WHY BUSH LET ZARQAWI GET AWAY….What’s the real reason that the Bush administration failed to go after Abu Musab al-Zarqawi back in 2002 when it had the chance? We may never know for sure, but Daniel Benjamin, author of The Age of Sacred Terror, suggests that it’s yet another example of the Bush circle’s outmoded and dangerously blinkered fixation on state-sponsored terrorism:

What seems evident is that the administration viewed Zarqawi as a lower-tier concern, despite his well-known history of running an Afghan terrorist training camp and conducting terrorist operations in Europe. The White House was unwilling to divert any effort from the buildup for war in Iraq to this kind of threat.

The idea that states are the real issue and terrorists and their organizations are of secondary concern has been present throughout the Bush presidency….After 9/11, senior officials such as Defense Secretary Donald Rumsfeld and his deputy, Paul Wolfowitz, simply refused to believe the assessment of the intelligence community that Iraq had no hand in the attack and that al-Qaida operated independently of state support. In the Pentagon’s conduct of operations in Afghanistan, the overwhelming focus was on unseating the Taliban, the effective state power, while less attention was paid to pursuing al-Qaida, which had just killed nearly 3,000 people on American soil.
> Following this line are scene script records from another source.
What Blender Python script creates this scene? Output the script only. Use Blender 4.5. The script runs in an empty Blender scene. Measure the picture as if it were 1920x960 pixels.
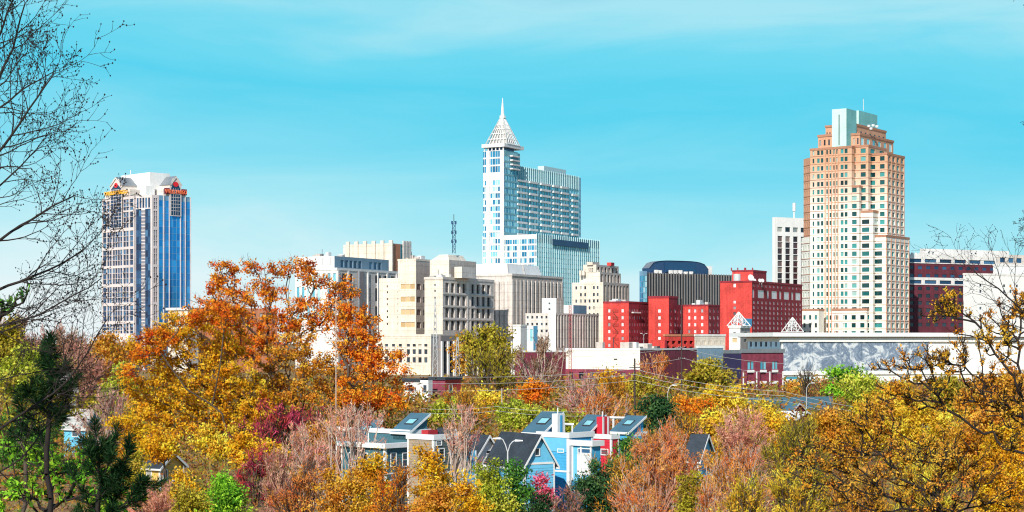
import bpy, math, random
import numpy as np
from mathutils import Vector

random.seed(7)
scene = bpy.context.scene
COL = scene.collection
F, HZ, CZ = 3200.0, 640.0, 17.0          # focal length in photo pixels, horizon row, camera height
R = math.radians

def X(px, Y): return (px - 960.0) / F * Y
def Z(py, Y): return CZ + (HZ - py) / F * Y
def ground_z(Y):
    if Y > 135: return 0.0
    return 15.2 * (0.5 + 0.5 * math.cos(math.pi * max(Y, 0) / 135.0))

# ------------------------------------------------------------------ materials
def new_mat(name):
    m = bpy.data.materials.new(name); m.use_nodes = True
    nt = m.node_tree; nt.nodes.clear()
    out = nt.nodes.new('ShaderNodeOutputMaterial')
    return m, nt, out
def rgb(c): return (c[0], c[1], c[2], 1.0)
def ramp(nt, stops):
    n = nt.nodes.new('ShaderNodeValToRGB'); e = n.color_ramp.elements
    while len(e) < len(stops): e.new(0.5)
    for k, (p, c) in enumerate(stops): e[k].position = p; e[k].color = rgb(c)
    return n

def wall_mat(name, c, rough=0.8, var=0.12, scale=0.12, streak=0.07, brick=None, metal=0.0, joint=0.0):
    m, nt, out = new_mat(name); N, L = nt.nodes, nt.links
    p = N.new('ShaderNodeBsdfPrincipled'); p.inputs['Roughness'].default_value = rough; p.inputs['Metallic'].default_value = metal
    tc = N.new('ShaderNodeTexCoord')
    n1 = N.new('ShaderNodeTexNoise'); n1.inputs['Scale'].default_value = scale; n1.inputs['Detail'].default_value = 6
    L.new(tc.outputs['Object'], n1.inputs['Vector'])
    mp = N.new('ShaderNodeMapping'); mp.inputs['Scale'].default_value = (0.9, 0.9, 0.05)
    n2 = N.new('ShaderNodeTexNoise'); n2.inputs['Scale'].default_value = 1.0; n2.inputs['Detail'].default_value = 4
    L.new(tc.outputs['Object'], mp.inputs['Vector']); L.new(mp.outputs['Vector'], n2.inputs['Vector'])
    r1 = ramp(nt, [(0.3, [x * (1 - var) for x in c]), (0.7, [min(1, x * (1 + var * 0.6)) for x in c])])
    L.new(n1.outputs['Fac'], r1.inputs['Fac'])
    r2 = ramp(nt, [(0.35, (1 - streak,) * 3), (0.6, (1, 1, 1))]); L.new(n2.outputs['Fac'], r2.inputs['Fac'])
    if joint:
        sz = N.new('ShaderNodeSeparateXYZ'); L.new(tc.outputs['Object'], sz.inputs[0]); fr = N.new('ShaderNodeMath'); fr.operation = 'PINGPONG'; fr.inputs[1].default_value = joint/2; L.new(sz.outputs['Z'], fr.inputs[0])
        gt = N.new('ShaderNodeMapRange'); gt.inputs['From Min'].default_value = .0; gt.inputs['From Max'].default_value = .35; gt.inputs['To Min'].default_value = .80; L.new(fr.outputs[0], gt.inputs['Value'])
        mj = N.new('ShaderNodeMix'); mj.data_type = 'RGBA'; mj.blend_type = 'MULTIPLY'; mj.inputs['Factor'].default_value = 1; L.new(r2.outputs['Color'], mj.inputs['A']); L.new(gt.outputs[0], mj.inputs['B']); r2 = mj
    n3 = N.new('ShaderNodeTexNoise'); n3.inputs['Scale'].default_value = scale*9; n3.inputs['Detail'].default_value = 3; L.new(tc.outputs['Object'], n3.inputs['Vector'])
    r3 = ramp(nt, [(.38, (1 - var*.9,)*3), (.58, (1, 1, 1))]); L.new(n3.outputs['Fac'], r3.inputs['Fac'])
    m3 = N.new('ShaderNodeMix'); m3.data_type = 'RGBA'; m3.blend_type = 'MULTIPLY'; m3.inputs['Factor'].default_value = 1; L.new(r2.outputs['Result'] if joint else r2.outputs['Color'], m3.inputs['A']); L.new(r3.outputs['Color'], m3.inputs['B'])
    mx = N.new('ShaderNodeMix'); mx.data_type = 'RGBA'; mx.blend_type = 'MULTIPLY'; mx.inputs['Factor'].default_value = 1
    L.new(r1.outputs['Color'], mx.inputs['A']); L.new(m3.outputs['Result'], mx.inputs['B'])
    L.new(mx.outputs['Result'], p.inputs['Base Color']); L.new(p.outputs[0], out.inputs[0])
    return m

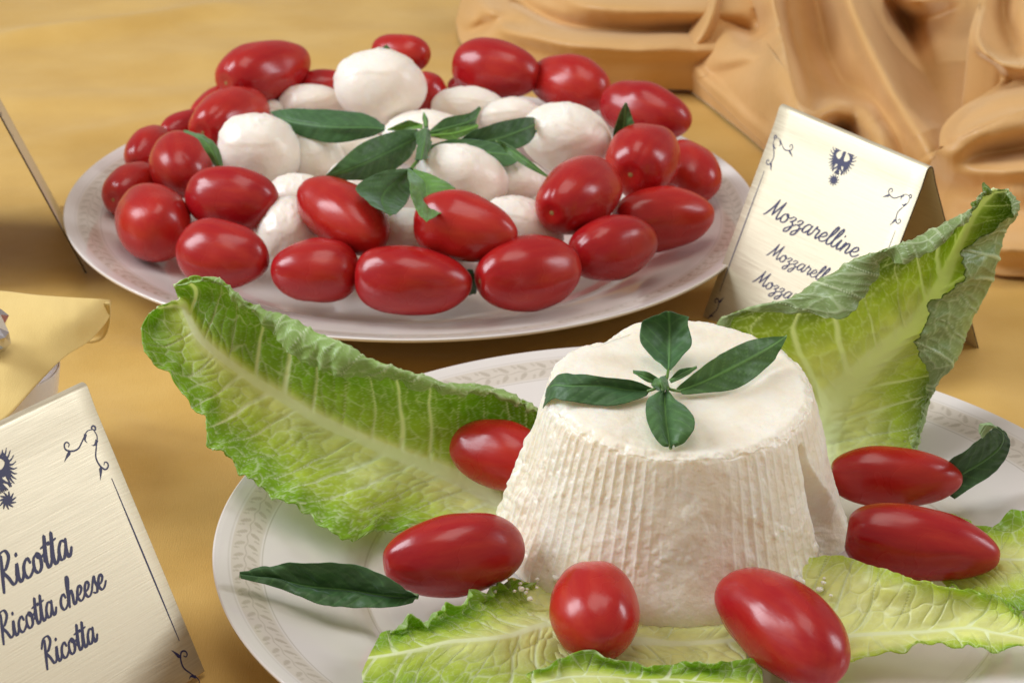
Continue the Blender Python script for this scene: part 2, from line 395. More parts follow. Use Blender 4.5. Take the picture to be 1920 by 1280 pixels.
# ------------------------------------------------------------------ mozzarella balls
def mozz(px, py, z, a, b, ang, label, seed, pucker=None):
    C = U(px, py, z); d = depth(C); A = a*d/F; B = b*d/F
    n, m = 60, 90
    ph = np.linspace(0, PI, n); th = np.linspace(0, 2*PI, m, endpoint=False); PH, TH = np.meshgrid(ph, th, indexing='ij')
    D = np.stack([np.sin(PH)*np.cos(TH), np.sin(PH)*np.sin(TH), np.cos(PH)], -1)
    k = unit(pucker if pucker is not None else (.2*math.sin(seed*2.3)-.35, .3*math.cos(seed), .85)); dk = D@k
    e1 = unit(np.cross(k, (0, 1, .2))); e2 = np.cross(k, e1); al = np.arctan2(D@e2, D@e1)
    r = 1+.04*fbm(D*1.4+seed*7, seed, 2)+.008*fbm(D*5+seed, seed, 2)
    near = sstep(.45, 1., dk)
    rid = np.abs(vnoise(np.stack([D@e1*5+1.3*vnoise(D*3, seed), D@e2*2.0, dk*0+seed], -1), seed+5))
    r = r + near*(.03*sstep(.3, 0, rid) + .022*fbm(D*7, seed+3, 3)) - .03*sstep(.93, 1, dk)
    # skin edge: a slightly raised flap line
    flap = sstep(.02, -.02, dk-(.38+.12*np.sin(al*2+seed)+.05*np.sin(5*al))); r = r+.022*(1-flap)+.012*sstep(.25, .0, np.abs(vnoise(np.stack([D@e1*1.6, D@e2*1.6, dk*2.4+seed*3], -1), seed+40)))*sstep(-.2, .3, dk)
    an = math.radians(ang); u = math.cos(an)*CX-math.sin(an)*CY; w_ = math.sin(an)*CX+math.cos(an)*CY
    Q = D*r[..., None]; 
    P = (Q@u)[..., None]*u*A + (Q@w_)[..., None]*w_*B + (Q@FWD)[..., None]*FWD*(A+B)/2
    t = empty('mozzarella_ball', C, label, 'mozzarella', 'mozzarella balls heaped on the rear plate')
    grid('cheese', P, M_mozz, t, wrapj=True)
    return t
ML = [
 (713,163,4.6,87,70,5,'largest mozzarella ball, topmost at the back of the heap'),
 (487,283,4.2,80,69,20,'leftmost big mozzarella ball, touching the tip of the long upper left basil leaf'),
 (867,333,4.5,87,60,14,'mozzarella ball in the middle of the heap with a crinkled white top'),
 (1062,260,4.6,86,67,12,'mozzarella ball at the right of the heap, beside the right tomatoes'),
 (585,195,3.0,64,36,0,'flat looking mozzarella ball left behind the tallest one'),
 (590,305,3.3,60,56,40,'mozzarella ball tucked behind the right side of the leftmost one'),
 (878,205,3.2,70,42,4,'mozzarella ball at the back, under the smooth tomato'),
 (960,220,3.1,62,36,0,'mozzarella ball between the back tomatoes and the right ball'),
 (975,352,3.6,60,52,20,'mozzarella ball right behind the crinkled one, crossed by a thin basil leaf'),
 (562,378,3.1,66,52,10,'mozzarella ball showing above the slanting bright red tomato, left'),
 (545,440,2.8,70,62,80,'mozzarella ball in the gap between the front left tomatoes'),
 (765,448,3.0,82,56,0,'mozzarella ball in the front gap beneath the drooping basil leaf'),
 (980,430,3.1,82,58,20,'mozzarella ball in the front right gap above the scarred tomato'),
 (648,292,2.9,82,56,0,'mozzarella ball lying under the long upper left basil leaf'),
 (800,262,2.8,86,54,0,'mozzarella ball beneath the basil stem in the middle'),
 (690,352,2.9,84,56,0,'mozzarella ball under the central dark basil leaf'),
 (855,500,2.3,58,50,0,'mozzarella ball in the shade between two front tomatoes'),
 (508,207,2.8,34,20,0,'small mozzarella ball peeping behind the leftmost mozzarella'),
 (905,305,2.9,76,52,0,'mozzarella ball beneath the right basil leaves'),
 (1005,380,3.2,34,22,30,'small wet white mozzarella piece against the scarred right tomato'),
]
for i, (px, py, z, a, b, an, lab) in enumerate(ML): mozz(px, py, z, a, b, an, lab, i)

# ------------------------------------------------------------------ leaves built on a net of control points
def surf(ctrl, rib, nu, nv):
    ctrl = np.asarray(ctrl, float); S = crom(crom(ctrl, nu, 0), nv, 1)
    nc = ctrl.shape[1]; c = np.linspace(0, nc-1, nv); v = np.where(c < rib, (c-rib)/rib, (c-rib)/(nc-1-rib))
    return S, v
def normals(S):
    du = np.gradient(S, axis=0); dv = np.gradient(S, axis=1); n = np.cross(du, dv)
    return n/(np.linalg.norm(n, axis=-1, keepdims=True)+1e-9)
def push(pts, amount):                                                    # along the view ray
    d = unit(np.asarray(pts)-[0, 0, CH]); return np.asarray(pts)+d*amount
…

….Similarly, the relentless focus on Saddam Hussein has led to the removal from Afghanistan of key intelligence and special operations assets, including much of the elite commando unit Task Force 5. This, like the case of the pulled punch against Zarqawi, suggests that the Bush team continued to believe that states were the key threats in the post-9/11 world; terrorist groups could easily be swept up after the rogue nations had been dispatched.

9/11 woke everyone up, but that’s not enough. It’s hard to see how we’re going to make serious progress in the war on terror until we have an administration that understands not just that the world has changed, but how it’s changed. The Bush team seems peculiarly unable to get its arms around that.